Bridge frequency identification using vibration responses from sensors on a passing vehicle

Abstract

This paper introduces a coherence-based signal processing strategy to identify the natural bridge frequency from acceleration responses of different sensors mounted on a vehicle passing through a bridge. Natural frequencies are fundamental dynamic characteristics of bridges, and it is theoretically feasible to identify natural frequencies of bridges from vehicle vibration responses. However, applying the vehicle-based measurement approach in practice still has difficulties as the vehicle responses always involve complex and varied components. In engineering practice, non-bridge frequency peaks in conjunction with a weak bridge frequency peak would be a very common scenario leading to deceptive frequency identification. The coherence index, which can be obtained using the cross-spectrum estimation, is employed in this study to represent the correlation among different vehicle signals.
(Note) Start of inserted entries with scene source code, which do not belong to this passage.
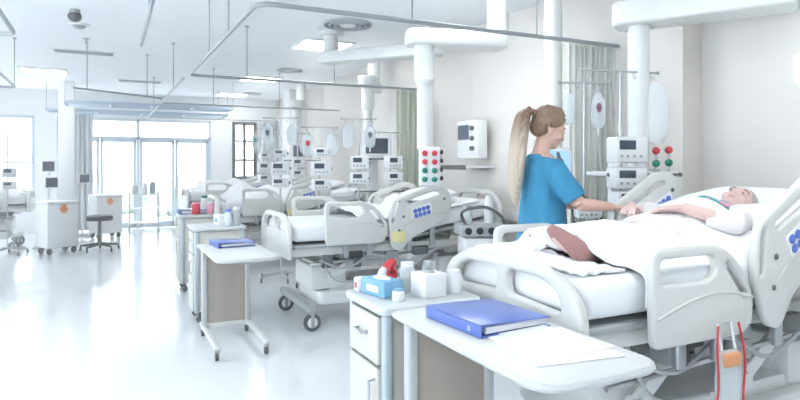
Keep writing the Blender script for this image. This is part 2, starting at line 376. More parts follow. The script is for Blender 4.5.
# blue grey suspended lintel frames near the glazing
for i, (x0, x1, y, l) in enumerate(((-1.0, 2.4, 13.6, 'pale blue suspended tray above the glass doors'), (-0.6, 2.2, 11.9, 'pale blue suspended tray over the aisle end, nearer the camera'))):
    t = thing('suspended_tray', l, 'tray', (0, 0, 0)); b = B()
    b.box(((x0+x1)/2, y-0.3, 2.5), (x1-x0, 0.05, 0.05)); b.box(((x0+x1)/2, y+0.3, 2.5), (x1-x0, 0.05, 0.05))
    for k in range(5): b.box((x0+(x1-x0)*k/4, y, 2.5), (0.04, 0.6, 0.04))
    b.build('tray_frame', mat('pale_blue_metal', (0.45, 0.56, 0.66), 0.5), t)
    for k in (0, 4):
        h = B(); h.cyl((x0+(x1-x0)*k/4, y-0.3, 2.5), (x0+(x1-x0)*k/4, y-0.3, CEIL), 0.006, n=8); h.build('hanger', RAILM, t)

# ------------------------------------------------------------------ curtains
def curtain(label, x0, x1, y, z0, z1, m, folds, amp, x=None, group='bay curtains'):
    b = B(); n = folds*8
    def f(u, v):
        w = amp*math.sin(u*folds*2*math.pi)*(0.75+0.25*math.sin(v*3+u*9))
        if x is None: return (x0+(x1-x0)*u + 0.01*math.sin(v*5+u*20), y+w, z0+(z1-z0)*v)
        return (x+w, x0+(x1-x0)*u, z0+(z1-z0)*v)
    b.grid(f, n, 12)
    o = b.build('curtain', m, angle=180); md = o.modifiers.new('s', 'SOLIDIFY'); md.thickness = 0.004
    return tag(o, label, 'curtain', group)
curtain('grey green curtain gathered at the wall end of the rail behind the nurse', 3.28, 3.76, 3.6, 0.35, ZR-0.02, CURT, 9, 0.028)
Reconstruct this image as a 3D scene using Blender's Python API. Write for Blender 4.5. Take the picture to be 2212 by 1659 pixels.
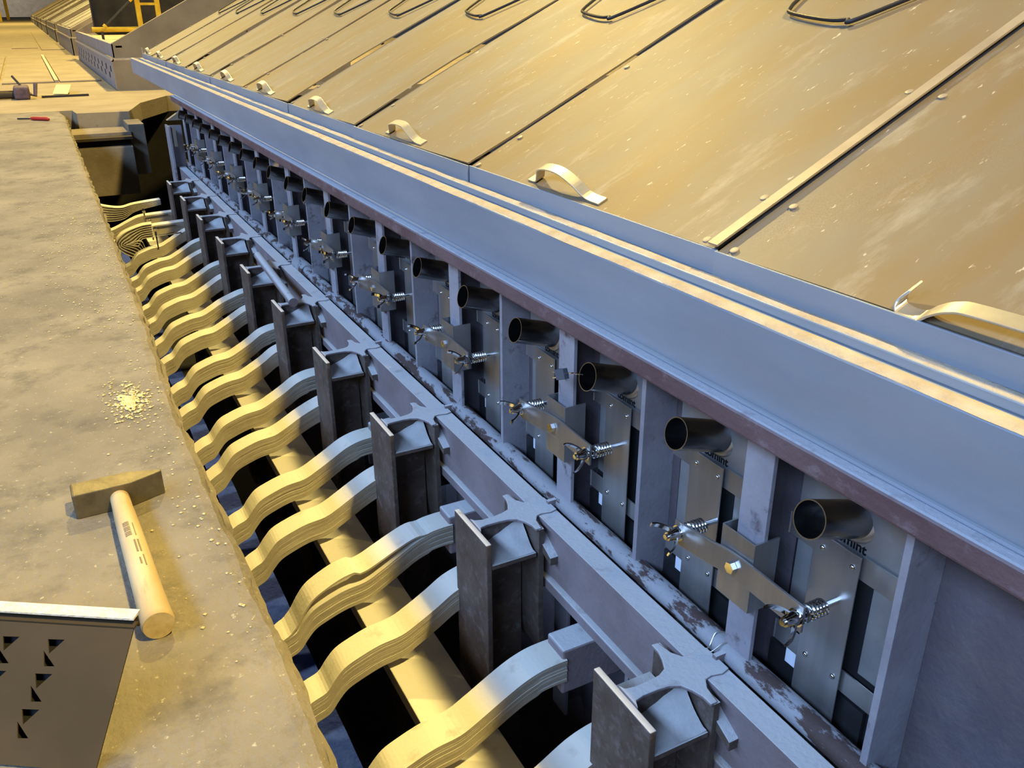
import bpy, bmesh, math, random
from mathutils import Vector, Matrix, noise
random.seed(7)
C = bpy.context.scene
COL = C.collection
for o in list(bpy.data.objects): bpy.data.objects.remove(o)

# ------------------------------------------------------------------ camera
cam_data = bpy.data.cameras.new('camera'); cam = bpy.data.objects.new('camera', cam_data); COL.objects.link(cam)
RIGHT = Vector((0.88431172, -0.46686893, -0.00511791))
DOWN = Vector((-0.19143725, -0.35256624, -0.91599608))
FWD = Vector((0.42584571, 0.81100583, -0.40115456))
M3 = Matrix((RIGHT, -DOWN, -FWD)).transposed()
cam.matrix_world = Matrix.Translation((0, 0, .75)) @ M3.to_4x4()
cam_data.sensor_width = 36.0
cam_data.lens = 36.0 * 1858.1 / 2212.0
cam_data.clip_start = .02; cam_data.clip_end = 400
C.camera = cam
# ------------------------------------------------------------------ world, lights, exposure
C.view_settings.view_transform = 'Standard'
C.view_settings.look = 'None'
C.view_settings.gamma = 1.0
C.view_settings.use_curve_mapping = False
C.view_settings.exposure = 0.0
world = bpy.data.worlds.new('hall_air'); C.world = world; world.use_nodes = True
bg = world.node_tree.nodes['Background']
bg.inputs[0].default_value = (.60, .66, .85, 1); bg.inputs[1].default_value = .055

def area_light(name, loc, target, sx, sy, power, color):
    d = bpy.data.lights.new(name, 'AREA'); d.shape = 'RECTANGLE'; d.size = sx; d.size_y = sy
    d.energy = power; d.color = color
    o = bpy.data.objects.new(name, d); COL.objects.link(o); o.location = loc
    dirv = (Vector(target) - Vector(loc)).normalized()
    q = dirv.to_track_quat('-Z', 'Y'); o.rotation_euler = q.to_euler()
    return o
SODIUM = (1.0, .75, .235)
for x, y, p in ((3.75, -4.0, 2500), (3.75, 13.0, 2900), (-.5, 24.0, 1300), (-.5, 40.0, 2200), (-.5, 62.0, 3200)):
    area_light('high_bay_lamp', (x, y, 11.0), (.4, y + (4 if y < 0 else 0), 0), .55, .55, p, SODIUM)
area_light('far_wall_fill', (-3, 128, 7), (-3, 140, 3), 8, 4, 1700, (.86, .88, 1.0))  # added fill lamp, brightens the far wall; no gate is modelled
# long strip of daylight windows high on the left hall wall
wl = bpy.data.lights.new('daylight_window_strip', 'AREA'); wl.shape = 'RECTANGLE'; wl.size = 24; wl.size_y = 3.0
wl.energy = 4300; wl.color = (.37, .585, 1.0)
wo = bpy.data.objects.new('daylight_window_strip', wl); COL.objects.link(wo)
wo.location = (-11.0, -3.0, 9.4)
zax = (Vector((-11.0, 0, 9.4)) - Vector((.5, 0, -.1))).normalized(); xax = Vector((0, 1, 0)); yax = zax.cross(xax)
wo.matrix_world = Matrix.Translation(wo.location) @ Matrix((xax, yax, zax)).transposed().to_4x4()

# ------------------------------------------------------------------ materials
def lin(c):
    return tuple(((v / 255) / 12.92 if v / 255 <= .04045 else ((v / 255 + .055) / 1.055) ** 2.4) for v in c)

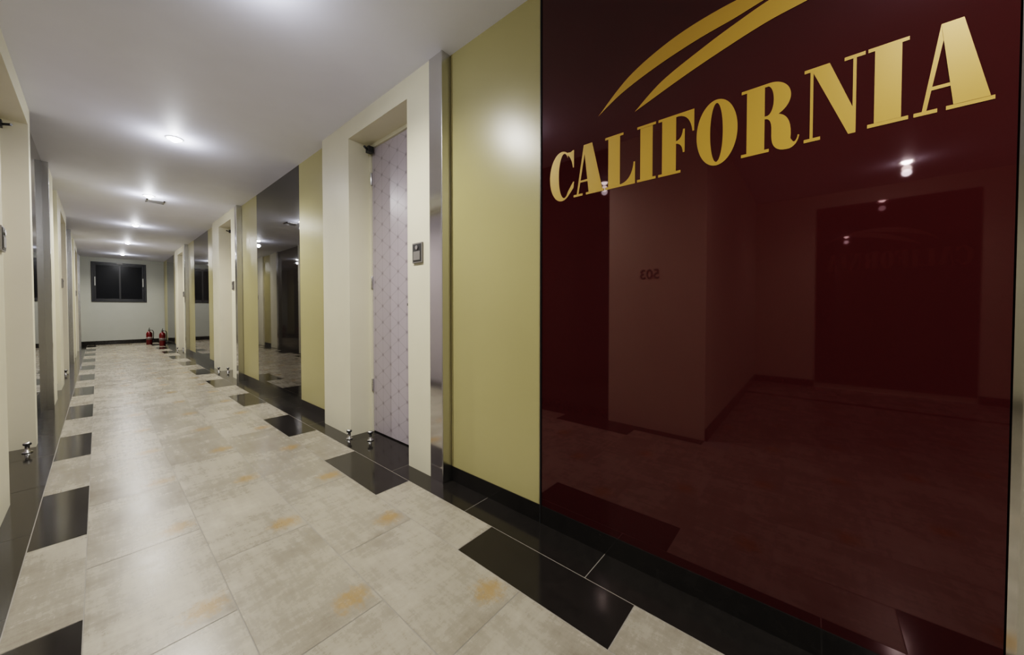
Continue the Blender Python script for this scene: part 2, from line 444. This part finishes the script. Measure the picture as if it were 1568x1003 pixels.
def door_stop(x, y):
    d = MB("door_stop")
    d.lathe([(0.022,0),(0.022,0.006),(0.010,0.012),(0.010,0.045),(0.016,0.048),(0.016,0.062),(0.008,0.066)], (x,y,0.0), M_steel, 'Z', 20)
    d.lathe([(0.0175,0.05),(0.0175,0.06)], (x,y,0), M_dark, 'Z', 20)
    d.done()
for k in range(3):
    door_stop(1.12, 2.44+4.08*k); door_stop(1.20, 2.30+4.08*k)
door_stop(-0.30, 3.74); door_stop(-0.30, 7.82)

def extinguisher(x, y):
    e_ = MB("fire_extinguisher")
    e_.lathe([(0.06,0),(0.066,0.01),(0.066,0.30),(0.060,0.335),(0.04,0.365),(0.02,0.38),(0.02,0.40)], (x,y,0), M_red_paint)
    e_.lathe([(0.0665,0.14),(0.0665,0.22)], (x,y,0), M_label)
    e_.lathe([(0.023,0.40),(0.023,0.43),(0.015,0.435)], (x,y,0), M_steel)
    e_.box(x-0.012,x+0.012,y-0.09,y+0.02,0.432,0.440,M_dark)
    e_.tube([(x,y+0.01,0.44),(x,y-0.04,0.47),(x,y-0.10,0.485)],0.008,M_dark)
    e_.tube([(x+0.02,y,0.415),(x+0.07,y,0.41),(x+0.088,y,0.36),(x+0.085,y,0.22),(x+0.078,y,0.12)],0.010,M_dark)
    e_.lathe([(0.014,0.05),(0.02,0.12)], (x+0.080,y,0), M_dark, 'Z', 12)
    o = e_.done(); o.scale = (0.88, 0.88, 0.88)
extinguisher(0.84, 12.9); extinguisher(1.02, 12.2)

v = MB("ceiling_vent")
vx, vy, r_ = 0.47, 6.08, 0.08
for a in ((vx-r_, vx-r_+.015, vy-r_, vy+r_), (vx+r_-.015, vx+r_, vy-r_, vy+r_), (vx-r_, vx+r_, vy-r_, vy-r_+.015), (vx-r_, vx+r_, vy+r_-.015, vy+r_)):
    v.box(a[0], a[1], a[2], a[3], H-0.010, H, M_steel)
for k in range(6):
    yy = vy-r_+0.025+k*0.0215
    v.box(vx-r_+.015, vx+r_-.015, yy, yy+0.008, H-0.008, H-0.002, M_grey)
v.done()

# ------------------------------------------------------------------ downlights
def downlight(x, y, power, pt=0.02):
    d = MB("downlight")
    d.lathe([(0.036,-0.002),(0.046,-0.008),(0.054,-0.004),(0.054,0.0)], (x,y,H), M_white)
    d.lathe([(0.001,-0.026),(0.016,-0.023),(0.027,-0.014),(0.032,-0.002)], (x,y,H), M_bulb)
    o = d.done()
    def lamp(nm, typ, en, z, col, size=None, blend=1.0):
        l = bpy.data.lights.new(nm, typ); l.energy = en; l.shadow_soft_size = 0.03; l.color = col
        if typ == 'SPOT': l.spot_size = math.radians(size); l.spot_blend = blend
        lo = bpy.data.objects.new(nm, l); scene.collection.objects.link(lo); lo.parent = o
        lo.location = Vector((x, y, z)) - o.location
    lamp("beam_wide", 'SPOT', power*0.66, H-0.065, (1.0, 0.94, 0.85), 158)
    lamp("beam_narrow", 'SPOT', power*0.34, H-0.065, (1.0, 0.945, 0.86), 75)
    lamp("ceiling_fill", 'POINT', power*pt, H-0.10, (0.92, 0.94, 1.0))  # added point light floating below the fixture, brightens the ceiling
for y in (-0.45, 1.65, 3.74, 5.84, 8.05, 10.3, 12.5):
    downlight(0.40, y, 122 if y > 0 else 105)
downlight(-2.26, -0.62, 42)

wo = bpy.data.worlds.new("world"); scene.world = wo; wo.use_nodes = True
wo.node_tree.nodes["Background"].inputs[0].default_value = (0.01, 0.012, 0.02, 1)

cd = bpy.data.cameras.new("camera"); cd.sensor_width = 36; cd.lens = 540/1568*36
cd.shift_y = -17.5/1568; cd.clip_start = 0.02
co = bpy.data.objects.new("camera", cd); scene.collection.objects.link(co)
co.location = (0, 0, CAMH); co.rotation_euler = (math.radians(90-1.1), 0, math.radians(-49.58))
scene.camera = co
scene.view_settings.view_transform = 'Filmic'
scene.view_settings.look = 'Medium High Contrast'
scene.view_settings.exposure = 0.25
Instead of employing multiple vehicle systems or extremely heavy cars as excitation sources in previous studies, the proposed method only requires one equipped normal vehicle for the bridge frequency estimation. The effectiveness of the proposed method is validated by diverse bridge situations in an experimental environment, demonstrating good performances. The presented coherence index is sensitive to bridge frequency changes and has high recognizability, which is practically applicable to the smart monitoring system to automate the detection process.